WHAT TO DO — Find the lines of data that contain the string "parts", then list them.

>> Begin DATA LISTING

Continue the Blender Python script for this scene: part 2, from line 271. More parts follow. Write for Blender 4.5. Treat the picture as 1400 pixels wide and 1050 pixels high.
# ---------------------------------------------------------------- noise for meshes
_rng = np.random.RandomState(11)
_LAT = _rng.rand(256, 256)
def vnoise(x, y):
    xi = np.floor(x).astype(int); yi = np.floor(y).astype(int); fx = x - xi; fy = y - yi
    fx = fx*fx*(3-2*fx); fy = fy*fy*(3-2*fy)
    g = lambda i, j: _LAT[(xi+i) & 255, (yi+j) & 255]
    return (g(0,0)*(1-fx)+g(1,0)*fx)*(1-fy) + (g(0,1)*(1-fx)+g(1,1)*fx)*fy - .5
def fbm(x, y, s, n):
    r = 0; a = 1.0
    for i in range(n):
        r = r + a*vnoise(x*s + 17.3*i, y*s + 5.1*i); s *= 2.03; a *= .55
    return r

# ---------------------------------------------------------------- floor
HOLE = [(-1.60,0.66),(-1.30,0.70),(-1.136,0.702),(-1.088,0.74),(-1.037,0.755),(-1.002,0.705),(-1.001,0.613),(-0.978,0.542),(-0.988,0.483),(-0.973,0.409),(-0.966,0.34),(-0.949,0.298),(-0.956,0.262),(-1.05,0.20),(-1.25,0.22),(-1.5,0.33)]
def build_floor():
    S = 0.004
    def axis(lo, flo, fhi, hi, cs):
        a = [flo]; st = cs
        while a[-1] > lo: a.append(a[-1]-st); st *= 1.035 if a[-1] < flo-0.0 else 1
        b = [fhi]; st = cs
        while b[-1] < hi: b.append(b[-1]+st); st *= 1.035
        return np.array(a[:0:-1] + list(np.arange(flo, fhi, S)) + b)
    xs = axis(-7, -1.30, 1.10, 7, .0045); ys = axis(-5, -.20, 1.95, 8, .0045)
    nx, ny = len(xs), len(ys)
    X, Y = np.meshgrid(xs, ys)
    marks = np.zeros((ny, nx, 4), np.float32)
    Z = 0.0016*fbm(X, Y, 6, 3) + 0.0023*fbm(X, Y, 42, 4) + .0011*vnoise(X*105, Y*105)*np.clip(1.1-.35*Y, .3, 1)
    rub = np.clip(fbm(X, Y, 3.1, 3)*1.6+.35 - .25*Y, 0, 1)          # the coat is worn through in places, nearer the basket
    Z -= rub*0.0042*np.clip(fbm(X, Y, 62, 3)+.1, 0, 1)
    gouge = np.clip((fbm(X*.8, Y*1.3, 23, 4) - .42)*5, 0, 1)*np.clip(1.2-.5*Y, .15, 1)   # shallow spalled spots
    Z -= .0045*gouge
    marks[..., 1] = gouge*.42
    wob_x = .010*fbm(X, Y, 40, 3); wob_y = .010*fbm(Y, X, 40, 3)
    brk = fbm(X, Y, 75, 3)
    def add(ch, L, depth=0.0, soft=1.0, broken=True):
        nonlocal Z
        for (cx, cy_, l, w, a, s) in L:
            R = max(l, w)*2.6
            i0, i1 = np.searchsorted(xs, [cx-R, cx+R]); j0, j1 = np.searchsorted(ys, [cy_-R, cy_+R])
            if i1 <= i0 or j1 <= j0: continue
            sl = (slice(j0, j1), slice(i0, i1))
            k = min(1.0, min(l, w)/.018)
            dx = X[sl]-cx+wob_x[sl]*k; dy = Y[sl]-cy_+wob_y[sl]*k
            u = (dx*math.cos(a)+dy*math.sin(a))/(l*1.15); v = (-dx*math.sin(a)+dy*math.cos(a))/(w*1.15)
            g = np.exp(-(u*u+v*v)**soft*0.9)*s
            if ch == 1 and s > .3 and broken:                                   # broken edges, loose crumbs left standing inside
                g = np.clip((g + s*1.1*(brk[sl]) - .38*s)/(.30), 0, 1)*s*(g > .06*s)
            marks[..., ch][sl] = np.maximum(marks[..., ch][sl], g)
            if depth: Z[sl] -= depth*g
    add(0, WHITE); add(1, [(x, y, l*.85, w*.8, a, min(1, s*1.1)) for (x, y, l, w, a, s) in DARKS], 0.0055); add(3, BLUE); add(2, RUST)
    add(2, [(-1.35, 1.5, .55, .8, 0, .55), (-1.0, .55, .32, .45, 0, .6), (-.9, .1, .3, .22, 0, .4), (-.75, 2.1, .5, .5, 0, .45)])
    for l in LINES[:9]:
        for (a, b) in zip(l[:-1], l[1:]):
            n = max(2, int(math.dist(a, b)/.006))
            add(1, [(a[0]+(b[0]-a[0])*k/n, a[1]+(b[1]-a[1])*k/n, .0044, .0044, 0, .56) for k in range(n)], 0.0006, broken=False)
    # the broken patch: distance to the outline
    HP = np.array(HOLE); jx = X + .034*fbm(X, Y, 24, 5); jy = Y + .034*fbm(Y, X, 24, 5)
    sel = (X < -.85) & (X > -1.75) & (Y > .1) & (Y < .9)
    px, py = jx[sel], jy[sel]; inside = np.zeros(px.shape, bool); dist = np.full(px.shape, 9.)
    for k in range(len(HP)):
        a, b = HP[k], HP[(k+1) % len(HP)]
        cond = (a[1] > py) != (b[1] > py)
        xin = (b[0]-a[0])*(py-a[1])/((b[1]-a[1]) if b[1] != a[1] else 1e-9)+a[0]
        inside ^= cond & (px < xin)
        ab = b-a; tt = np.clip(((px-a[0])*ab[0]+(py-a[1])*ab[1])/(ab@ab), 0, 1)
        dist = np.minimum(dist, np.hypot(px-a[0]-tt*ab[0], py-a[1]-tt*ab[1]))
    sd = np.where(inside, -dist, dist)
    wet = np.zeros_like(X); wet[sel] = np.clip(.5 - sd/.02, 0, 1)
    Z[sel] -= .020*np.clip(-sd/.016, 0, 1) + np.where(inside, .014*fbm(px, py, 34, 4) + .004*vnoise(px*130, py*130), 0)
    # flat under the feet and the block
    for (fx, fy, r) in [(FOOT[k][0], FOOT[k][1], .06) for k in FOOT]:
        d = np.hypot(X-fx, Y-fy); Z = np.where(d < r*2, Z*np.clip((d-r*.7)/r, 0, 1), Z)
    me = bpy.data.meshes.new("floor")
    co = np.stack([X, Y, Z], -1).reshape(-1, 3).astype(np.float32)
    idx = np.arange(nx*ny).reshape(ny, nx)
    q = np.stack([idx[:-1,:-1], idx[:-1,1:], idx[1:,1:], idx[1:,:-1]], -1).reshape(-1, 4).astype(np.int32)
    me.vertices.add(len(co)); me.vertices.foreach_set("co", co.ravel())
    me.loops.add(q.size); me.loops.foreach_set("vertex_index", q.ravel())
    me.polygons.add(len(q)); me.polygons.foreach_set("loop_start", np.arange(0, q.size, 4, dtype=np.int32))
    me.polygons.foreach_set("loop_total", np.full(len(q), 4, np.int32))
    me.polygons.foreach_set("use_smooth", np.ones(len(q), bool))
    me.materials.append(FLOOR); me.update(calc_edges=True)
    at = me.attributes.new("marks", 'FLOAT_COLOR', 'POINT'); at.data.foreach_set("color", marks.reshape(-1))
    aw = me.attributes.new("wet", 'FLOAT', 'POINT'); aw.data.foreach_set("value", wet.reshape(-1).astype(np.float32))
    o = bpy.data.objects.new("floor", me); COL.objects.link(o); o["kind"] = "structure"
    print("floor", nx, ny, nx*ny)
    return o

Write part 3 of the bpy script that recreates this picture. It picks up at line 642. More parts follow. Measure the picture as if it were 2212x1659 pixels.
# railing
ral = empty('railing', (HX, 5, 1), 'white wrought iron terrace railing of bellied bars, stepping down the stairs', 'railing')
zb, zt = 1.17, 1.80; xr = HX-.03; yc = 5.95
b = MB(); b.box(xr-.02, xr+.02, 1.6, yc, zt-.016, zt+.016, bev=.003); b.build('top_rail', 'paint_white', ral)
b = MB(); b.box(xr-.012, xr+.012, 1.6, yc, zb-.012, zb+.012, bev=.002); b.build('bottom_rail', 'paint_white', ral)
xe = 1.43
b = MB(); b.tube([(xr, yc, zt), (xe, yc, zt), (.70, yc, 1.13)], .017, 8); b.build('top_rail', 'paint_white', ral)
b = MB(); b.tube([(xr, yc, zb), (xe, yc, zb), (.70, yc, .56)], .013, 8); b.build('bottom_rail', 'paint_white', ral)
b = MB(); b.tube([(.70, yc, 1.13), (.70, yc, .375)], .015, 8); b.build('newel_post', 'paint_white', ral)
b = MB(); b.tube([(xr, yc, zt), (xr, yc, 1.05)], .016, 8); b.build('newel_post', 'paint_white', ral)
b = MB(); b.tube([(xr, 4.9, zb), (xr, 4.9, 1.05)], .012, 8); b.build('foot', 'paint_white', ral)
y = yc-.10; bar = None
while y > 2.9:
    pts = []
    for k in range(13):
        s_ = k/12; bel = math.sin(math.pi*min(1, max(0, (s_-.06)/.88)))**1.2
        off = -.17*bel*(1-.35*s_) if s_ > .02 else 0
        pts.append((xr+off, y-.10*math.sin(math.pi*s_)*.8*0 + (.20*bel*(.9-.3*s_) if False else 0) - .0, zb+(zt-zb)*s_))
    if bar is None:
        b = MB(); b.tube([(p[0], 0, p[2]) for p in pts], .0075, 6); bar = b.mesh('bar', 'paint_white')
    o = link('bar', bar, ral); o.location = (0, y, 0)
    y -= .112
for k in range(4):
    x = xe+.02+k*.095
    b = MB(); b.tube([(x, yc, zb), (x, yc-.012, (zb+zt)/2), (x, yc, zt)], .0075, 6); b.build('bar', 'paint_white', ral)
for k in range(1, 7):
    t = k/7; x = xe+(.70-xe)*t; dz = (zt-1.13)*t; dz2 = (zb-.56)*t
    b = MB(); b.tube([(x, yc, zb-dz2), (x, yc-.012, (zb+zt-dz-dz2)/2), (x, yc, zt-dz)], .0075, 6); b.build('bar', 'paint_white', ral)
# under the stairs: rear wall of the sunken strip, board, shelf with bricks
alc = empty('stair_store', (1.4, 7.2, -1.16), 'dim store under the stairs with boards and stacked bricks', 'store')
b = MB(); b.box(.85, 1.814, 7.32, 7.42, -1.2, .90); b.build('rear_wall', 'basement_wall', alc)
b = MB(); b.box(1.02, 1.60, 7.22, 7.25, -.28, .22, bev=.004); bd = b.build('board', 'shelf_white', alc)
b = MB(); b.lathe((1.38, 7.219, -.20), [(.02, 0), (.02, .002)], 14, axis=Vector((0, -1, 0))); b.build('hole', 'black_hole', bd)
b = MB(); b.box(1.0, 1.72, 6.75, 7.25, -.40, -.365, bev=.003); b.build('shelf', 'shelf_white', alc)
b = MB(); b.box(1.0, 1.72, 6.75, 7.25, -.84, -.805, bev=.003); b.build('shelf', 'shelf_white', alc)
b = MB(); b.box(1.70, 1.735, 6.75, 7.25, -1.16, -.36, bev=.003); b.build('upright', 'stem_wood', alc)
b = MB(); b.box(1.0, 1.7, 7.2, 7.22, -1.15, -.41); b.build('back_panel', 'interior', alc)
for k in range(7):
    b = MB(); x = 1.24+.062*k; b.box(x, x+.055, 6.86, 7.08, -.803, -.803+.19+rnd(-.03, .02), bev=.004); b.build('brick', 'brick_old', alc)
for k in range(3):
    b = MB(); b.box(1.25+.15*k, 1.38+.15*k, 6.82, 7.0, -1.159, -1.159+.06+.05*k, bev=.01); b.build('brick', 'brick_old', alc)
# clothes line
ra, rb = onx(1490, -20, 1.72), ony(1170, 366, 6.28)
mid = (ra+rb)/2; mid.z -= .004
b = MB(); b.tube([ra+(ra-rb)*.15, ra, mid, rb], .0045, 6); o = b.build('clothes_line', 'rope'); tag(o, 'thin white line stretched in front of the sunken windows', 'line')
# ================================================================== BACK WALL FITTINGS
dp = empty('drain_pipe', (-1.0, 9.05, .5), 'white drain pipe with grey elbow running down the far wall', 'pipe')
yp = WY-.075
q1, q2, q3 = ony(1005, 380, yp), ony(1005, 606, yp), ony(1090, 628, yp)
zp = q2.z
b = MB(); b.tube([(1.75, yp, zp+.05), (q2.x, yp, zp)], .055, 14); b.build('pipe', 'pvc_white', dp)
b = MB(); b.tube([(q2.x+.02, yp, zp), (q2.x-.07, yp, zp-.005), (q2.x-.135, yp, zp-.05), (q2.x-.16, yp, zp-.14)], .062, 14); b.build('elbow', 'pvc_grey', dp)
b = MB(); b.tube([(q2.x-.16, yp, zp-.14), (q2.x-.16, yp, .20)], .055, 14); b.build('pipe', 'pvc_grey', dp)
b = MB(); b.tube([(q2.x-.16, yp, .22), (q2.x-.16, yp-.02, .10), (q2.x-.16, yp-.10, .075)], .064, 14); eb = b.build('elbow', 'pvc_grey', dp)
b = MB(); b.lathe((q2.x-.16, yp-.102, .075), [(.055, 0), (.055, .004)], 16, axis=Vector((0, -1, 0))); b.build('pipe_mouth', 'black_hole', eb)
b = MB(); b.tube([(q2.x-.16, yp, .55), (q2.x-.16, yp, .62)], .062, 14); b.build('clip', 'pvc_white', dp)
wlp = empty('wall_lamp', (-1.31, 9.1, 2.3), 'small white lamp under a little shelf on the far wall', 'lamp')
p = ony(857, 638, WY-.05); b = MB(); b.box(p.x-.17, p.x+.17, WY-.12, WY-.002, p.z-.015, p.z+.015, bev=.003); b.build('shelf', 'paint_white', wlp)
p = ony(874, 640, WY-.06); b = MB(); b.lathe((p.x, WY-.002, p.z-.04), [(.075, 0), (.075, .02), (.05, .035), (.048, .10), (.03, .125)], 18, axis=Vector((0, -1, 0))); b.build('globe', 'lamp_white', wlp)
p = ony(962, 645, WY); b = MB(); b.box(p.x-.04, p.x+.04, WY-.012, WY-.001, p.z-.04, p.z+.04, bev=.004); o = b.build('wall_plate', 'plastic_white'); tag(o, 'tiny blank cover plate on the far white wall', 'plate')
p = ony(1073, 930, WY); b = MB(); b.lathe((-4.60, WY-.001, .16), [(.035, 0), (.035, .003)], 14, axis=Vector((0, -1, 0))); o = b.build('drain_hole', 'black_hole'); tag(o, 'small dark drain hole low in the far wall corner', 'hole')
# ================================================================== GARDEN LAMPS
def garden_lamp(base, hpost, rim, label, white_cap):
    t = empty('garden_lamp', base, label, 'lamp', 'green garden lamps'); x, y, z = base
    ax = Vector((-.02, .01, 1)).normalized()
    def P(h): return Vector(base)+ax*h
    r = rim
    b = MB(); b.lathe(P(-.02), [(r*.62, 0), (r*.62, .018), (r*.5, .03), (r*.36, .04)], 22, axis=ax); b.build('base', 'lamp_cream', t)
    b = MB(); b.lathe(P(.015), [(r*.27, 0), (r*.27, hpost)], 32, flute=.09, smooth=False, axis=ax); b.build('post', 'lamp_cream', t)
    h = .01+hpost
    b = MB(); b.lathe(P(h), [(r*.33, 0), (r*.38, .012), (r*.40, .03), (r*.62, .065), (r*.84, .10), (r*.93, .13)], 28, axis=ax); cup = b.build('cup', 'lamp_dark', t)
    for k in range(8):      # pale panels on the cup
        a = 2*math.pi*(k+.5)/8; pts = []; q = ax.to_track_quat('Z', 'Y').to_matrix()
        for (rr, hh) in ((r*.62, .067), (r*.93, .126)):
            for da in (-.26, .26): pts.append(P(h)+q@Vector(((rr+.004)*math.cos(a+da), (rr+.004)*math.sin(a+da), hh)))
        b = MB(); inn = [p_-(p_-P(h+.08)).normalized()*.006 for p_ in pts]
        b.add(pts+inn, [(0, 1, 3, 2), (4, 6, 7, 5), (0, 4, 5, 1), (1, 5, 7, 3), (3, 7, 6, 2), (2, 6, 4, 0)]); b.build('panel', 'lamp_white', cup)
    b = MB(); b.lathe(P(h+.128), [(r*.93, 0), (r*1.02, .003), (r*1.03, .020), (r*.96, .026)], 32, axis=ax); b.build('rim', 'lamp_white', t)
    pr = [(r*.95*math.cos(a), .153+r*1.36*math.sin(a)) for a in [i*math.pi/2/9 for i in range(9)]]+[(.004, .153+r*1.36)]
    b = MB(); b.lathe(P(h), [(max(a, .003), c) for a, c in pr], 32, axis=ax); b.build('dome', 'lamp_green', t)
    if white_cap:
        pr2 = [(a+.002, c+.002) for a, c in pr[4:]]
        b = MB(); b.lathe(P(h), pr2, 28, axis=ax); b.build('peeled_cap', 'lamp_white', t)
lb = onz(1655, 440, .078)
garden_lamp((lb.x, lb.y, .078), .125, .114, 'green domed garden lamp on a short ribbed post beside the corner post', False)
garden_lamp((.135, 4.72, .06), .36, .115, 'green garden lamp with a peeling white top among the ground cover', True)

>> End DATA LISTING

RIGHT ANSWER —
Continue the Blender Python script for this scene: part 2, from line 271. More parts follow. Write for Blender 4.5. Treat the picture as 1400 pixels wide and 1050 pixels high.
Write part 3 of the bpy script that recreates this picture. It picks up at line 642. More parts follow. Measure the picture as if it were 2212x1659 pixels.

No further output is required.